*Instructions for the task*. Which lines hold the word "picture"? Copy each of them from the material.

*Data block*.
+===+
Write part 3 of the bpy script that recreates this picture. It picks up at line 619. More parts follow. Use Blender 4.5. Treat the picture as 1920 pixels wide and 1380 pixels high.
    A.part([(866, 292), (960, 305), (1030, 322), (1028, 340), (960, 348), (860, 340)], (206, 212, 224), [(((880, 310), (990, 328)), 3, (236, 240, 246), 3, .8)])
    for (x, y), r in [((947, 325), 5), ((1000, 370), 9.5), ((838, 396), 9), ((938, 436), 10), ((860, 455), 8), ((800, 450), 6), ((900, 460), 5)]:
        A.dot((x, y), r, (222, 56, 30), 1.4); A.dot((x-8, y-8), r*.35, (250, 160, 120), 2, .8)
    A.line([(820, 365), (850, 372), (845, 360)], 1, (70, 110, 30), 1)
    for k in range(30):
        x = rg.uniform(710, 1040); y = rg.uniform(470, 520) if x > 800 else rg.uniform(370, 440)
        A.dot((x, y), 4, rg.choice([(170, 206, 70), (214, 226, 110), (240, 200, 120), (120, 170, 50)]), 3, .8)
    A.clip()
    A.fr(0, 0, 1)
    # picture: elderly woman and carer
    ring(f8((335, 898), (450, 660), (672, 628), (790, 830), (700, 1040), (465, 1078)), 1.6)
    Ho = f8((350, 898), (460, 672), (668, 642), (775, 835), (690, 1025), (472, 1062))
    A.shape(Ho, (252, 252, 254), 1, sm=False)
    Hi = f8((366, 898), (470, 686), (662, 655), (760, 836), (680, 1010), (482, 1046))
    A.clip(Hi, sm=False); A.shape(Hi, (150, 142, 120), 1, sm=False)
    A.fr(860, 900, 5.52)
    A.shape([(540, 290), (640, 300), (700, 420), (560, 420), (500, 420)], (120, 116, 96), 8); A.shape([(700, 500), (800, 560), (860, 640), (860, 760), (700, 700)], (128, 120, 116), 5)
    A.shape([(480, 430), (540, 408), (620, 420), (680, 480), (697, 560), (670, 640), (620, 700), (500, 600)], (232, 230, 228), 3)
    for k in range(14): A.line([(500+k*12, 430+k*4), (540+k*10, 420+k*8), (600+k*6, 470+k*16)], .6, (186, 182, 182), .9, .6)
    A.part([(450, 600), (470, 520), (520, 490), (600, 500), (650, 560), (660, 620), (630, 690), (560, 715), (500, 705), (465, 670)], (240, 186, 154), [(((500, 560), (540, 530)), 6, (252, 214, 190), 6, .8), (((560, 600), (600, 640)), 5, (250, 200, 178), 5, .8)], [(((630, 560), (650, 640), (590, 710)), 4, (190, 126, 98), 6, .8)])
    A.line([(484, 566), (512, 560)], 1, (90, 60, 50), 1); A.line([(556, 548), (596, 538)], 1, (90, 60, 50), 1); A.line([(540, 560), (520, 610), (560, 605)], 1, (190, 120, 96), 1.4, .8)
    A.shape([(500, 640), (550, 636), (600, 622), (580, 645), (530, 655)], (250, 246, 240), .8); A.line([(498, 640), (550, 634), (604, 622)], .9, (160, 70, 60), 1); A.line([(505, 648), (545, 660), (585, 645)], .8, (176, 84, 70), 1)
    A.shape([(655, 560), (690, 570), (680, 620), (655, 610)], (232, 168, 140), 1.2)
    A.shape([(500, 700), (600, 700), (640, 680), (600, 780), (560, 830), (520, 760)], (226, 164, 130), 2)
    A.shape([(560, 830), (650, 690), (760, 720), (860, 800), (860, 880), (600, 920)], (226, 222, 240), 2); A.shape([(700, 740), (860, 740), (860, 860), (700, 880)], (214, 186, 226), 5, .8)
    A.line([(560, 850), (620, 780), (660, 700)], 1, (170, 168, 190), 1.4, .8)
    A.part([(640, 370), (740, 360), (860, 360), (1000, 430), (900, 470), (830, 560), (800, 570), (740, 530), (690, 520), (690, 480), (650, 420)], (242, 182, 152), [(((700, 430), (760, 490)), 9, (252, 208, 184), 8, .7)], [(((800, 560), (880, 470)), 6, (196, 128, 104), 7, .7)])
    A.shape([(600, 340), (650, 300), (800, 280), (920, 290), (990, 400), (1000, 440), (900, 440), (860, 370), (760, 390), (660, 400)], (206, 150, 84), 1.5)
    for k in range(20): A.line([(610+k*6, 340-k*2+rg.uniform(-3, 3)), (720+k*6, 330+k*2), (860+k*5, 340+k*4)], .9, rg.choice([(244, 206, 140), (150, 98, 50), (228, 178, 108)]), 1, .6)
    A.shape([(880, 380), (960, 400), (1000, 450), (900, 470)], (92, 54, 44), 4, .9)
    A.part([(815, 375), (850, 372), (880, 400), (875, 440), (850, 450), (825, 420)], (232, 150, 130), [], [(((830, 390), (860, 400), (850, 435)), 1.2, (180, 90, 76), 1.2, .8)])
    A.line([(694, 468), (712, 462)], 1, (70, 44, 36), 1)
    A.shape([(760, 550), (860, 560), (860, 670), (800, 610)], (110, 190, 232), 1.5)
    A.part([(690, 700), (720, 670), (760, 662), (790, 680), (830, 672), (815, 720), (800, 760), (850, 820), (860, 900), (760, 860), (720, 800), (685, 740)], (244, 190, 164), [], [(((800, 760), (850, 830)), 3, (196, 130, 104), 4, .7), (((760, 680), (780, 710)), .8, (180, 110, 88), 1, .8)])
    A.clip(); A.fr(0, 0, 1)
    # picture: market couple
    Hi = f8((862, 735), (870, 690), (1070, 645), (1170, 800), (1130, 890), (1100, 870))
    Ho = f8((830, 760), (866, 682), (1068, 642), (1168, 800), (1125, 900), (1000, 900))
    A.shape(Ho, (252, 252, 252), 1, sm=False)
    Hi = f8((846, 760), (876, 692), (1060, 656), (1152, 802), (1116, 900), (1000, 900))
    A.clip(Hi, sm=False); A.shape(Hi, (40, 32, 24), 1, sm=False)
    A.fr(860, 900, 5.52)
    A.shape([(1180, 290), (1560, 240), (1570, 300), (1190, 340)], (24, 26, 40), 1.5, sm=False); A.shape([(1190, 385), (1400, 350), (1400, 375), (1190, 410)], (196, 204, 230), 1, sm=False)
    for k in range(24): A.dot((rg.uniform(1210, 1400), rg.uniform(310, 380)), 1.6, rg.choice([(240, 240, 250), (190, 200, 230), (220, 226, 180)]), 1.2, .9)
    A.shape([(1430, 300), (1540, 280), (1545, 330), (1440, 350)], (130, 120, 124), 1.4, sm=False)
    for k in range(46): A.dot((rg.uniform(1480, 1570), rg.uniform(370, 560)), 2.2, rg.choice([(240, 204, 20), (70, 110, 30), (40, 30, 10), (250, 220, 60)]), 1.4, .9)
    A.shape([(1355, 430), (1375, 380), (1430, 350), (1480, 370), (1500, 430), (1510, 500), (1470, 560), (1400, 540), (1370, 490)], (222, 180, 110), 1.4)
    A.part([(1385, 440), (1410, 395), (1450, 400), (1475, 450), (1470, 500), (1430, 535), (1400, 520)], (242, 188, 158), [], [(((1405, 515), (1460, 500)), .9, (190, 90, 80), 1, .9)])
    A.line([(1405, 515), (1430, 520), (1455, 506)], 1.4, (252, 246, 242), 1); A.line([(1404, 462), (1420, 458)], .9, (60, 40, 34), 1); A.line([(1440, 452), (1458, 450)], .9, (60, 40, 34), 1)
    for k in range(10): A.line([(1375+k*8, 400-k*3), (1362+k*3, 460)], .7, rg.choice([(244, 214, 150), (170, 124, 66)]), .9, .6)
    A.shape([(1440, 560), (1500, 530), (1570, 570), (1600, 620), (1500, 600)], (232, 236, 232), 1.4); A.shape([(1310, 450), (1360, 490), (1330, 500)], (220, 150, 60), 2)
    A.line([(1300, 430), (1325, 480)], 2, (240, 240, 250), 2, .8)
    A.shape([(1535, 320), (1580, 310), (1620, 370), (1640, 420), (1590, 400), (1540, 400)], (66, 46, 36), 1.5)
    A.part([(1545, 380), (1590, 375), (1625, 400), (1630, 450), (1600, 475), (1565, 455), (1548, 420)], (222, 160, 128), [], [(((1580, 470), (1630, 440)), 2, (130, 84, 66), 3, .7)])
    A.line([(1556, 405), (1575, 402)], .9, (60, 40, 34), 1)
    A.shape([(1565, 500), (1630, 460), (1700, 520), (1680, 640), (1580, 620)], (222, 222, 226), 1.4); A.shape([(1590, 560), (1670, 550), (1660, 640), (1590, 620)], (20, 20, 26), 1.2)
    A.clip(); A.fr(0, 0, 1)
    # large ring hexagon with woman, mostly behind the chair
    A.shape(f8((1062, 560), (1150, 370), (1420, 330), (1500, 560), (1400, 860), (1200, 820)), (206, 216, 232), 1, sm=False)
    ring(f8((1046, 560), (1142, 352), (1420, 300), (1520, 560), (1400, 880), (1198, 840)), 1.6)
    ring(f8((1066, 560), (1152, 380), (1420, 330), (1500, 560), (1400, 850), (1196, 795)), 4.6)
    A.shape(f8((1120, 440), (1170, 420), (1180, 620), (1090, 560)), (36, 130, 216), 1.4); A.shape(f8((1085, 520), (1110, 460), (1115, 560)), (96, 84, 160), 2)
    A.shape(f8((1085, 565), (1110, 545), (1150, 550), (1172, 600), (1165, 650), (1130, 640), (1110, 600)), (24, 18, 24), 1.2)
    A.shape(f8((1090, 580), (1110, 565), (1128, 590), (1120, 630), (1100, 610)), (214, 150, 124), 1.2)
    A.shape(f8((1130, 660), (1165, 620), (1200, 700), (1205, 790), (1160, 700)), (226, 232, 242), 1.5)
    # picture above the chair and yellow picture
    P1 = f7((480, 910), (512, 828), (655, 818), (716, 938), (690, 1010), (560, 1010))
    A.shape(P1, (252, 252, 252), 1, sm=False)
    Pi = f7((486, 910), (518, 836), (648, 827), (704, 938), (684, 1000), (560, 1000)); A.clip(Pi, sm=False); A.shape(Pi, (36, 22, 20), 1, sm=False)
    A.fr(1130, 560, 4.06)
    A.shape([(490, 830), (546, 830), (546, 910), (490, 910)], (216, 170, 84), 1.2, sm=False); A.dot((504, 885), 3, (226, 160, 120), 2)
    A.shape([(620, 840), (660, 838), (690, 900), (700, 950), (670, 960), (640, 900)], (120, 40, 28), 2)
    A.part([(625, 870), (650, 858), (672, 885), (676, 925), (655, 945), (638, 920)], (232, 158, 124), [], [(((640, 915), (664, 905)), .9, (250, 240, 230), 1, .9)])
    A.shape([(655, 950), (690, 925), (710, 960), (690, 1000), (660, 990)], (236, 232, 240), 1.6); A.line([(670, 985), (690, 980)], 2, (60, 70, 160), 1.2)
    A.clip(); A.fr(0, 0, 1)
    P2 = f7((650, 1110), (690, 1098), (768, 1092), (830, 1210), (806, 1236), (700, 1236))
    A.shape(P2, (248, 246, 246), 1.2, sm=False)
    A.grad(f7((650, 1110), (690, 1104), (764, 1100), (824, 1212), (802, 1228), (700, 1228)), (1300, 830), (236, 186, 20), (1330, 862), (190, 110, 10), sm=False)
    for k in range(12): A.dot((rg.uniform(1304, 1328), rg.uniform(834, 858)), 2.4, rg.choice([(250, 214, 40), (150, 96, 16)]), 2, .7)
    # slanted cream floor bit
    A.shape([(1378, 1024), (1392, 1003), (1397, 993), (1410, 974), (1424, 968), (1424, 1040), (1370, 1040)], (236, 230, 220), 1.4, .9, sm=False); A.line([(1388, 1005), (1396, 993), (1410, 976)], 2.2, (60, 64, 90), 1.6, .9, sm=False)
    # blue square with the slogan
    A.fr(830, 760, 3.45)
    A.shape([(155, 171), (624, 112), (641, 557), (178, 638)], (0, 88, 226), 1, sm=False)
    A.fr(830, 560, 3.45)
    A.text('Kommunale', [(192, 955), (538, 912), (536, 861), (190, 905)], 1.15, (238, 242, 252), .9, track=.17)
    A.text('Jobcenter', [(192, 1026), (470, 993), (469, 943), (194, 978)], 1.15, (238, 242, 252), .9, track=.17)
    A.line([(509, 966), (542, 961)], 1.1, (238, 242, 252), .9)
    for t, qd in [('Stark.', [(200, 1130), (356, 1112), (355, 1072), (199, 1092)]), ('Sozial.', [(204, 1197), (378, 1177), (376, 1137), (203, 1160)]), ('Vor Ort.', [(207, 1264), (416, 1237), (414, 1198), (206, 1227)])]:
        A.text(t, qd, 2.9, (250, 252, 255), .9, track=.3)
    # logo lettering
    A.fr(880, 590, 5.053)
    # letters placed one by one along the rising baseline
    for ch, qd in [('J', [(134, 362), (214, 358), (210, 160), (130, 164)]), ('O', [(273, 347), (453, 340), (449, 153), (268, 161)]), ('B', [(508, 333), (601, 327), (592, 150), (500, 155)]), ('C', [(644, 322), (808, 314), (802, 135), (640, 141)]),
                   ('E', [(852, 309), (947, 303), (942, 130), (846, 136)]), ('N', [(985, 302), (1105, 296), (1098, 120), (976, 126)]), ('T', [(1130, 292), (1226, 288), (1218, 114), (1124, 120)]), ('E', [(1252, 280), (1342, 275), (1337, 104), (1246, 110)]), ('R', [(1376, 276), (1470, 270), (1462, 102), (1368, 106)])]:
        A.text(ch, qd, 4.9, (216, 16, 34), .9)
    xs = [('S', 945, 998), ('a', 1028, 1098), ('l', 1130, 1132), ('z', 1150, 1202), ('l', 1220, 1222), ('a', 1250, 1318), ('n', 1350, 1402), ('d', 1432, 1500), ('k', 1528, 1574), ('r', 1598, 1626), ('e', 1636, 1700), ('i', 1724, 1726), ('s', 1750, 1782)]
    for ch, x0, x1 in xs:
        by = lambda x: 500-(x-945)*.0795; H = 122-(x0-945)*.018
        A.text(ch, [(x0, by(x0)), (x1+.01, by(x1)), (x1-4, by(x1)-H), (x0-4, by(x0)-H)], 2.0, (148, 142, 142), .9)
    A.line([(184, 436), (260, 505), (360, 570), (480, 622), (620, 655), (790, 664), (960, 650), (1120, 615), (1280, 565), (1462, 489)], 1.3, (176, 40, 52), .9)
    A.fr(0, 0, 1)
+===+
*Problem solution*.
Write part 3 of the bpy script that recreates this picture. It picks up at line 619. More parts follow. Use Blender 4.5. Treat the picture as 1920 pixels wide and 1380 pixels high.
    # picture: elderly woman and carer
    # picture: market couple
    # picture above the chair and yellow picture